### Given problem:
Look through the listing below and work out how many of its lines hold the word "image". Give only the number.

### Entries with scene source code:
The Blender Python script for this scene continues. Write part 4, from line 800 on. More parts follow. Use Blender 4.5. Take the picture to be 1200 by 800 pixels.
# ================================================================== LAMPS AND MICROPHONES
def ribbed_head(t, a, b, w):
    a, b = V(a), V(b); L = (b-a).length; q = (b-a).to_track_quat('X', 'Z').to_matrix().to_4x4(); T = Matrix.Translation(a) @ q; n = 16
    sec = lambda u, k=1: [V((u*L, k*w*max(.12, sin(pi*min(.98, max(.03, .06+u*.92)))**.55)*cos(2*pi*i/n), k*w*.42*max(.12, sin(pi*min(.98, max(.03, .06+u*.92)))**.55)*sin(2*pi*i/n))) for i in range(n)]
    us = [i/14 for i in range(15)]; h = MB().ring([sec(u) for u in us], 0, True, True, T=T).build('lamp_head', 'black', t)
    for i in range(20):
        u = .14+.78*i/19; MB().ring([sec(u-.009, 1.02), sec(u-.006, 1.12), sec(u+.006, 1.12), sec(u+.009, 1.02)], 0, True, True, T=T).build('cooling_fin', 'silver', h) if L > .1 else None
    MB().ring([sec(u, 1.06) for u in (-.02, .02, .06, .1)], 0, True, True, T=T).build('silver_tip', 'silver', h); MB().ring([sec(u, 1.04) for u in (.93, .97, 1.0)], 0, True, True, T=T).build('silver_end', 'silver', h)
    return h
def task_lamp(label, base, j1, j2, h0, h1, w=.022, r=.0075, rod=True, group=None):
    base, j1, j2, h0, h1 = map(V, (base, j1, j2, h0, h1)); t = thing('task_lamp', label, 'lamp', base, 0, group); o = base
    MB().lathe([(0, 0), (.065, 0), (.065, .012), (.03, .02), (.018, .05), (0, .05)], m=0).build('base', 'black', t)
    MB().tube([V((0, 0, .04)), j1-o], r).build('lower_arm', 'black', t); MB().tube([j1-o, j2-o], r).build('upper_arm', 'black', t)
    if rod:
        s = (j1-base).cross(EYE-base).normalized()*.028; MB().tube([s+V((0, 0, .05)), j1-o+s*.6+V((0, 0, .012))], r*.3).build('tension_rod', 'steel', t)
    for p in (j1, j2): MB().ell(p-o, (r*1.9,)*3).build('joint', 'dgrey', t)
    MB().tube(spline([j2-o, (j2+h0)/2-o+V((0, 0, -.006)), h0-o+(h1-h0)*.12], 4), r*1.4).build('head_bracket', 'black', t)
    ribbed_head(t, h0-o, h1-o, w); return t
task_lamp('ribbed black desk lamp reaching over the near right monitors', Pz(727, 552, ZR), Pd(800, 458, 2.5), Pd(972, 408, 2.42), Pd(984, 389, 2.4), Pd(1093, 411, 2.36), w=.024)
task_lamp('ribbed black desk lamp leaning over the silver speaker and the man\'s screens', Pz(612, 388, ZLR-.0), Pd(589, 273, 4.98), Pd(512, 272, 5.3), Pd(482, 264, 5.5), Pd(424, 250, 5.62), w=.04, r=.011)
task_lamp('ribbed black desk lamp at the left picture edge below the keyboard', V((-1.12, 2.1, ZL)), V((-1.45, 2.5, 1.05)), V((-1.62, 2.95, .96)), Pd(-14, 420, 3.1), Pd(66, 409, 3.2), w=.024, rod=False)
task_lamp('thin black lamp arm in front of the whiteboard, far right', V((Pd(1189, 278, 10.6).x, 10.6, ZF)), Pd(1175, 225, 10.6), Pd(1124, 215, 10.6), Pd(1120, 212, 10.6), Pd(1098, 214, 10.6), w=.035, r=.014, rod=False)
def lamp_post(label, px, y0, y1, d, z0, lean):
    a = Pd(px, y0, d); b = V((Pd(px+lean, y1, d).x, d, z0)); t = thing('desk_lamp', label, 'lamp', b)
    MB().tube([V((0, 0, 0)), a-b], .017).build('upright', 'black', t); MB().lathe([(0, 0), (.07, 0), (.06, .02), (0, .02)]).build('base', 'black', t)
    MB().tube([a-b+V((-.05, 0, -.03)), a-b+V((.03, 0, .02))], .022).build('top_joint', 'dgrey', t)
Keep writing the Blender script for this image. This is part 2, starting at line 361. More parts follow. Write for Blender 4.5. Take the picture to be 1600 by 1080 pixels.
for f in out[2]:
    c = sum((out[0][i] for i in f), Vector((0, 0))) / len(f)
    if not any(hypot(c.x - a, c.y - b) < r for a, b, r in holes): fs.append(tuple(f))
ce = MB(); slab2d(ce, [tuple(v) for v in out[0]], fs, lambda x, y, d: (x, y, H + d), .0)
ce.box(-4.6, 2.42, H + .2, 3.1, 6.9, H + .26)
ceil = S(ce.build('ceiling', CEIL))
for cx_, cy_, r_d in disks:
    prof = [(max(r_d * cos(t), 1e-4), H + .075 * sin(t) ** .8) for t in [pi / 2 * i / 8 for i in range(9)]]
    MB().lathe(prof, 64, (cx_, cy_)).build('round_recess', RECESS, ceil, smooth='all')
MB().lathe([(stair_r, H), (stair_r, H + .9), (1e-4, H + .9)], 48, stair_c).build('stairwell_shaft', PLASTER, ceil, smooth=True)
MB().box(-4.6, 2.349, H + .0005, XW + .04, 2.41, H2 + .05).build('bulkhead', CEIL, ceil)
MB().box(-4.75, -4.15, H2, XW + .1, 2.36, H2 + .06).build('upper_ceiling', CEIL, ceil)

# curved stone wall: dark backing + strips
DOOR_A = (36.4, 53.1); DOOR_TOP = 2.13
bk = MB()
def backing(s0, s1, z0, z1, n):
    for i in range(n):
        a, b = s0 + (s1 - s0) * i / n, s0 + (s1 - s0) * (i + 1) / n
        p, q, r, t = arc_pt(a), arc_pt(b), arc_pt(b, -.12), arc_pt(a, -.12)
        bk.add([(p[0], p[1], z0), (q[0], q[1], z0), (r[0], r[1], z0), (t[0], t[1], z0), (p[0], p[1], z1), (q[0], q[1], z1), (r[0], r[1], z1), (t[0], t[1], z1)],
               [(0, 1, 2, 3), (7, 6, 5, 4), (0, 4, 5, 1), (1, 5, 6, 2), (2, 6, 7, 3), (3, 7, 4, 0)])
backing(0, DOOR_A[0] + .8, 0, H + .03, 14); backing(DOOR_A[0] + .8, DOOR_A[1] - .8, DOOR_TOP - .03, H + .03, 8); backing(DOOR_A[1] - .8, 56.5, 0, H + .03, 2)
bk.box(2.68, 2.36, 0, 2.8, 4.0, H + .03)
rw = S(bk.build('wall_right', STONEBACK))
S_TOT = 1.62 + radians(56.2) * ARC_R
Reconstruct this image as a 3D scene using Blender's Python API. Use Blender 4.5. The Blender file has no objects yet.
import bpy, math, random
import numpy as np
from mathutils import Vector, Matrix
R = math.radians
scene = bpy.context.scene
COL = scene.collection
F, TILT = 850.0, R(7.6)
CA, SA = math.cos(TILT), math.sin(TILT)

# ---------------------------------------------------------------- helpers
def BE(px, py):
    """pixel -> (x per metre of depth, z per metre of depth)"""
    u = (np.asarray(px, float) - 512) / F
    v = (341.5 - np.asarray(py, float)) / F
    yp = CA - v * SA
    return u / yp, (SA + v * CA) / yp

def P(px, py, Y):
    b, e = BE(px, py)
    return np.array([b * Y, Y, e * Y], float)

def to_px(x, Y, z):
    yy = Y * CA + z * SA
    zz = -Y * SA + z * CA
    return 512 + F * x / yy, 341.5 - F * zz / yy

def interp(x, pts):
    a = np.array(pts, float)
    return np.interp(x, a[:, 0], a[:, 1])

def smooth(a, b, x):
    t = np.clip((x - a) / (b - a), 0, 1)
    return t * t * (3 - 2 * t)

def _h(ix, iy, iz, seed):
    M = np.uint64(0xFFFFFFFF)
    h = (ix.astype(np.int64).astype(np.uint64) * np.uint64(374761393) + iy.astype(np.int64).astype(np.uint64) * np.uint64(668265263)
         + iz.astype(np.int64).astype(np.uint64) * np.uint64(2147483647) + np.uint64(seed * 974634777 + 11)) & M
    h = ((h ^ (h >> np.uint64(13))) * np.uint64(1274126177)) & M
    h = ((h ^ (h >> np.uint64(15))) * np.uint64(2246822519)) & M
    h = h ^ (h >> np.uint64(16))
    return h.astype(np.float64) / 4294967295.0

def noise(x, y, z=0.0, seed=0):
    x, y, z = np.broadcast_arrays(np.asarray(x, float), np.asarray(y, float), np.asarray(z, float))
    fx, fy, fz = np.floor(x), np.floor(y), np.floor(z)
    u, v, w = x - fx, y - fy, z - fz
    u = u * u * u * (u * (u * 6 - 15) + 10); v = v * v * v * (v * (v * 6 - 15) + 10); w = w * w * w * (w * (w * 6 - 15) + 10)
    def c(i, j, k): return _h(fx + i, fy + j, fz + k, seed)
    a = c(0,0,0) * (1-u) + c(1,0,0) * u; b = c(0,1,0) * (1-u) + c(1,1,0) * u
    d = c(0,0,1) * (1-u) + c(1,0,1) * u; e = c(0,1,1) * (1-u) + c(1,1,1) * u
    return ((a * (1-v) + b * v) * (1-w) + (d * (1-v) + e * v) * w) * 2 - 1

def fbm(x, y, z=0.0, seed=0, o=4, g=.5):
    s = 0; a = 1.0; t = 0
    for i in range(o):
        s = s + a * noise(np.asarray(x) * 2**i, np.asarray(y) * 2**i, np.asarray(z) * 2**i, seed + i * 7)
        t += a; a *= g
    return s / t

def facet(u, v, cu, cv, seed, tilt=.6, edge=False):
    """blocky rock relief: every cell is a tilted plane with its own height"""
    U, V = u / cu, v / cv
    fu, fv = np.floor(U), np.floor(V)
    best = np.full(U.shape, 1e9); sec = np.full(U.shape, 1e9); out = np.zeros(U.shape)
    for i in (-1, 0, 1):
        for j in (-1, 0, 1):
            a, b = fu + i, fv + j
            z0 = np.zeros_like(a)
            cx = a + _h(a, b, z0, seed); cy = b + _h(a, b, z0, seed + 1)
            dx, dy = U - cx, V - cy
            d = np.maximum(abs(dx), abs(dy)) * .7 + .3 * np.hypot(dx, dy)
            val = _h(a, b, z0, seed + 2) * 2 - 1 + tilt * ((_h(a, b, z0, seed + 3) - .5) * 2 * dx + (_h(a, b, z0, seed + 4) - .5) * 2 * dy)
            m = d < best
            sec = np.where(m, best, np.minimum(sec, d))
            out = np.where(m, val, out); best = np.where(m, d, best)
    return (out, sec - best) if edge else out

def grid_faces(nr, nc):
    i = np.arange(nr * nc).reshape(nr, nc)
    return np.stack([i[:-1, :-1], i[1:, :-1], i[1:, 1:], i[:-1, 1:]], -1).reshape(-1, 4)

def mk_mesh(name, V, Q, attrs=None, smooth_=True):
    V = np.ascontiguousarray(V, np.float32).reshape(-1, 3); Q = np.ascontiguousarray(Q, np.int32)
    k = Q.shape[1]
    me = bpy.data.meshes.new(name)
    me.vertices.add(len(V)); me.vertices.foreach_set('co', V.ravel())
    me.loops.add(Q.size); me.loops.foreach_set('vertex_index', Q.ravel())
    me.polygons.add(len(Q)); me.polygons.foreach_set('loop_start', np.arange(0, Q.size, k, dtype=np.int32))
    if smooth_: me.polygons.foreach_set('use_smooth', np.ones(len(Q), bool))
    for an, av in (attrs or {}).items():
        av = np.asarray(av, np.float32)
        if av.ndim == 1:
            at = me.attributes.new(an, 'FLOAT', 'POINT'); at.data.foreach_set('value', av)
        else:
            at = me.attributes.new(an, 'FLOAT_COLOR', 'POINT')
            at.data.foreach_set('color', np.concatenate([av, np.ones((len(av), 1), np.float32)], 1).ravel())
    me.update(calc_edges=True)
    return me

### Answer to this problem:
2